Xenophon, Memorabilia 2.8 (tr. E.C. Marchant):
[1] Again, on meeting an old comrade after long absence he said: "Where do you come from, Eutherus?"

"I came home when the war ended, Socrates, and am now living here," he replied. "Since we have lost our foreign property, and my father left me nothing in Attica, I am forced to settle down here now and work for my living with my hands. I think it's better than begging, especially as I have no security to offer for a loan."

[2] "And how long will you have the strength, do you think, to earn your living by your work?"

"Oh, not long, of course."

"But remember, when you get old you will have to spend money, and nobody will be willing to pay you for your labour."

"True."

[3] "Then it would be better to take up some kind of work at once that will assure you a competence when you get old, and to go to somebody who is better off and wants an assistant, and get a return for your services by acting as his bailiff, helping to get in his crops and looking after his property."
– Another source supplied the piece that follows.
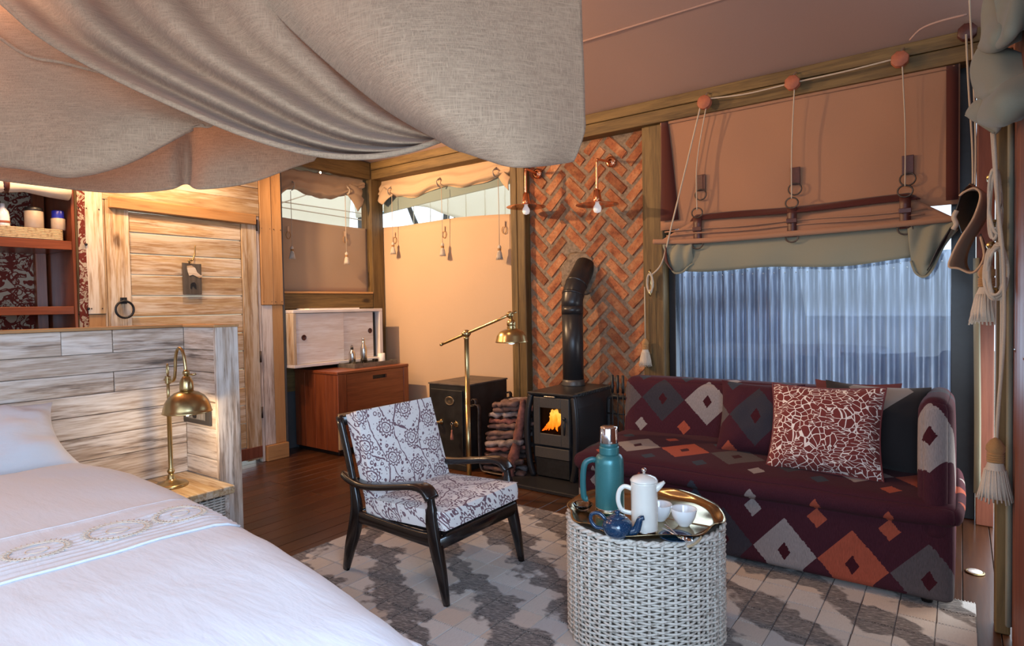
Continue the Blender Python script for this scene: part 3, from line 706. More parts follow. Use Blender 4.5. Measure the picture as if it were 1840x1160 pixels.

[4] "I shouldn't like to make myself a slave, Socrates."
G.E.M. de Ste. Croix, The Class Struggle in the Ancient Greek World (Ithaca: Cornell University Press, 1981), p. 181:
What Eutherus cannot endure is the idea of being at another's beck and call, of having to submit to dictation and reproof, without the option of being able to walk out or give as good as he got. If one is making or selling things oneself or even — as Eutherus had been doing — working for hire on short-time jobs, one can at least answer back, and at a pinch betake oneself elsewhere. To take the sort of permanent employment which most people nowadays are only too glad to have is to demean oneself to the level of the slave: one must avoid that at all costs, even if it brings in more money.